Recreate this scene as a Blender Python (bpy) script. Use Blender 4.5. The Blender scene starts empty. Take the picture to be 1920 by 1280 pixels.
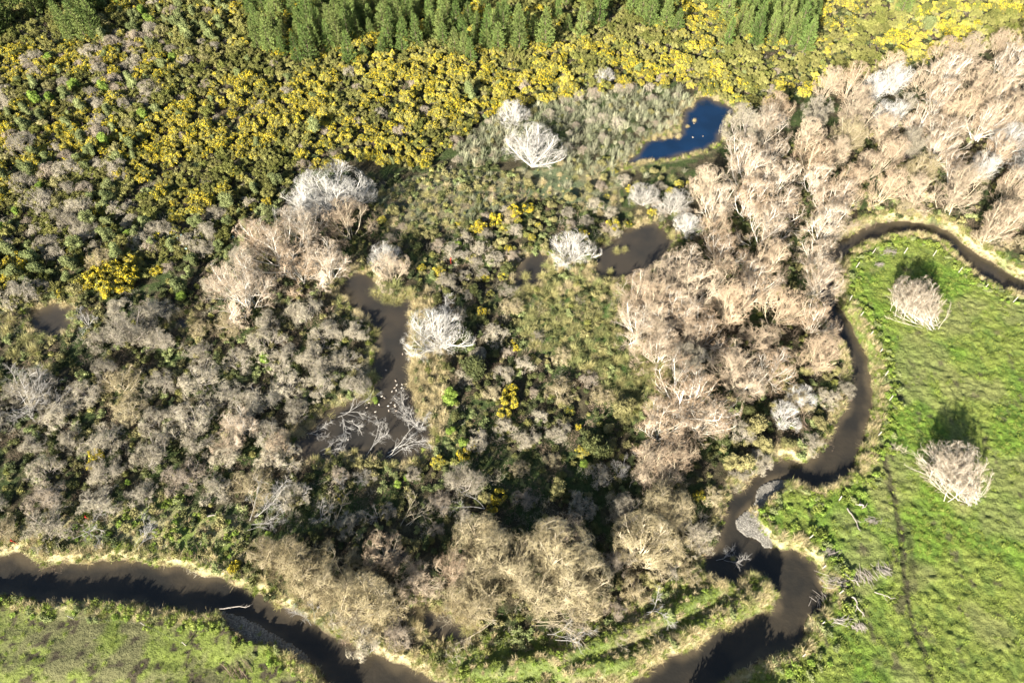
import bpy, math, numpy as np
rng = np.random.default_rng(7)
PI = math.pi
scene = bpy.context.scene
# ------------------------------------------------------------------ camera, sky, sun, exposure
CAM_H, DEP = 72.0, math.radians(54.5)
FPX = 1280.0                                   # focal length in photo pixels (1920 wide)
cam_d = bpy.data.cameras.new("camera"); cam = bpy.data.objects.new("camera", cam_d)
scene.collection.objects.link(cam); scene.camera = cam
cam_d.sensor_width = 36; cam_d.lens = 24; cam_d.clip_start = 0.5; cam_d.clip_end = 6000
cam.location = (0, 0, CAM_H); cam.rotation_euler = (PI/2 - DEP, 0, 0)
SUN_EL, SUN_AZ = math.radians(24), math.radians(31)      # shadows run towards +Y turned 31 deg to +X
world = bpy.data.worlds.new("World"); scene.world = world; world.use_nodes = True
wn = world.node_tree; bg = wn.nodes["Background"]
sky = wn.nodes.new("ShaderNodeTexSky"); sky.sky_type = 'NISHITA'; sky.sun_disc = False
sky.sun_elevation = SUN_EL; sky.sun_rotation = math.atan2(-math.sin(SUN_AZ), -math.cos(SUN_AZ))
wn.links.new(sky.outputs[0], bg.inputs[0]); bg.inputs[1].default_value = 0.050
sun_d = bpy.data.lights.new("sun", 'SUN'); sun_d.energy = 5.0; sun_d.angle = math.radians(0.5); sun_d.color = (1, .95, .87)
sun = bpy.data.objects.new("sun", sun_d); scene.collection.objects.link(sun)
sun.rotation_euler = (PI/2 - SUN_EL, 0, -SUN_AZ)
sun.location = (-40, -60, 120)
scene.view_settings.view_transform = 'Standard'; scene.view_settings.look = 'None'
scene.view_settings.exposure = 1.95; scene.view_settings.gamma = 1
scene.render.engine = 'CYCLES'
cy = scene.cycles
cy.max_bounces = 4; cy.diffuse_bounces = 1; cy.glossy_bounces = 2; cy.transmission_bounces = 2; cy.transparent_max_bounces = 4
cy.use_adaptive_sampling = True; cy.adaptive_threshold = 0.02

# ------------------------------------------------------------------ pixel <-> ground
cd, sd = math.cos(DEP), math.sin(DEP)
def P(px, py, z=0.0):
    px = np.asarray(px, float); py = np.asarray(py, float)
    a = (px-960)/FPX; b = (640-py)/FPX
    dx, dy, dz = a, cd + b*sd, -sd + b*cd
    t = (z-CAM_H)/dz
    return dx*t, dy*t
def Q(x, y, z=0.0):
    dz = z-CAM_H
    w = y*cd - dz*sd; v = y*sd + dz*cd
    return 960 + FPX*x/w, 640 - FPX*v/w
def dist(x, y, z=0.0): return y*cd - (z-CAM_H)*sd      # depth along the lens axis
def inpoly(X, Y, poly):
    r = np.zeros(np.shape(X), bool); n = len(poly)
    for i in range(n):
        x1, y1 = poly[i]; x2, y2 = poly[(i+1) % n]
        if y1 == y2: continue
        c = ((y1 > Y) != (y2 > Y)) & (X < (x2-x1)*(Y-y1)/(y2-y1)+x1)
        r ^= c
    return r
_tab = np.random.default_rng(3).random((256, 256))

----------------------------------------

> [SET PROBLEM]
Omit every picture, then reproduce the rest of the listing exactly.

> [SOLUTION]
Recreate this scene as a Blender Python (bpy) script. Use Blender 4.5. The Blender scene starts empty. Take the picture to be 1920 by 1280 pixels.
import bpy, math, numpy as np
rng = np.random.default_rng(7)
PI = math.pi
scene = bpy.context.scene
# ------------------------------------------------------------------ camera, sky, sun, exposure
CAM_H, DEP = 72.0, math.radians(54.5)
FPX = 1280.0                                   # focal length in photo pixels (1920 wide)
cam_d = bpy.data.cameras.new("camera"); cam = bpy.data.objects.new("camera", cam_d)
scene.collection.objects.link(cam); scene.camera = cam
cam_d.sensor_width = 36; cam_d.lens = 24; cam_d.clip_start = 0.5; cam_d.clip_end = 6000
cam.location = (0, 0, CAM_H); cam.rotation_euler = (PI/2 - DEP, 0, 0)
SUN_EL, SUN_AZ = math.radians(24), math.radians(31)      # shadows run towards +Y turned 31 deg to +X
world = bpy.data.worlds.new("World"); scene.world = world; world.use_nodes = True
wn = world.node_tree; bg = wn.nodes["Background"]
sky = wn.nodes.new("ShaderNodeTexSky"); sky.sky_type = 'NISHITA'; sky.sun_disc = False
sky.sun_elevation = SUN_EL; sky.sun_rotation = math.atan2(-math.sin(SUN_AZ), -math.cos(SUN_AZ))
wn.links.new(sky.outputs[0], bg.inputs[0]); bg.inputs[1].default_value = 0.050
sun_d = bpy.data.lights.new("sun", 'SUN'); sun_d.energy = 5.0; sun_d.angle = math.radians(0.5); sun_d.color = (1, .95, .87)
sun = bpy.data.objects.new("sun", sun_d); scene.collection.objects.link(sun)
sun.rotation_euler = (PI/2 - SUN_EL, 0, -SUN_AZ)
sun.location = (-40, -60, 120)
scene.view_settings.view_transform = 'Standard'; scene.view_settings.look = 'None'
scene.view_settings.exposure = 1.95; scene.view_settings.gamma = 1
scene.render.engine = 'CYCLES'
cy = scene.cycles
cy.max_bounces = 4; cy.diffuse_bounces = 1; cy.glossy_bounces = 2; cy.transmission_bounces = 2; cy.transparent_max_bounces = 4
cy.use_adaptive_sampling = True; cy.adaptive_threshold = 0.02

# ------------------------------------------------------------------ pixel <-> ground
cd, sd = math.cos(DEP), math.sin(DEP)
def P(px, py, z=0.0):
    px = np.asarray(px, float); py = np.asarray(py, float)
    a = (px-960)/FPX; b = (640-py)/FPX
    dx, dy, dz = a, cd + b*sd, -sd + b*cd
    t = (z-CAM_H)/dz
    return dx*t, dy*t
def Q(x, y, z=0.0):
    dz = z-CAM_H
    w = y*cd - dz*sd; v = y*sd + dz*cd
    return 960 + FPX*x/w, 640 - FPX*v/w
def dist(x, y, z=0.0): return y*cd - (z-CAM_H)*sd      # depth along the lens axis
def inpoly(X, Y, poly):
    r = np.zeros(np.shape(X), bool); n = len(poly)
    for i in range(n):
        x1, y1 = poly[i]; x2, y2 = poly[(i+1) % n]
        if y1 == y2: continue
        c = ((y1 > Y) != (y2 > Y)) & (X < (x2-x1)*(Y-y1)/(y2-y1)+x1)
        r ^= c
    return r
_tab = np.random.default_rng(3).random((256, 256))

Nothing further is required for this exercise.